Similarly, when W took the reigns, the economy was in the middle of the dot-com collapse, the housing industry was very very unstable, major pillars of the economy were in freefall, and shortly thereafter, the notion of American invincibility was severely damaged by 9-11, which caused further weakness in the economy and stock market.

Clinton, by contrast had it *easy*, no substantial threats to security came about during his term, there was no substantial "enemy" like the soviet union to deal with, the economy was doing *great* (the dot-com boom and bubble), and social security was building "the trust fund" thanks primarily to the "greenspan fix" in 1983. That last is the primary contributor to the "surpluses".

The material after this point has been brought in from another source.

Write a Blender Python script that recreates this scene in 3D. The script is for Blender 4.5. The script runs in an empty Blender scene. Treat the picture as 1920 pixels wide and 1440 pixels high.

Another thing to consider is that many times, laws passed during one administration do not take effect until the following administrative term. For example, most of the central provisions of Obamacare (individual mandate and subsidy) take effect in 2014, or 2 years into either Obamas successors term or second term. In the meantime, Deficits are artificially reduced by the taxes that have already gone into effect. So Either Obama 2 or the next president will have increased deficits to deal with having nothing whatever to do with any actions they may undertake.

The situation is further complicated by the fact that the economy sometimes reacts in somewhat unpredictable ways to stimuli. Sometimes, unwise actions can result in *long* booms before the piper comes calling, sometimes seemingly good ideas can precipitate crashes almost immediately.

So simply taking the time at which the debt actually hit the books is rather profoundly unfair.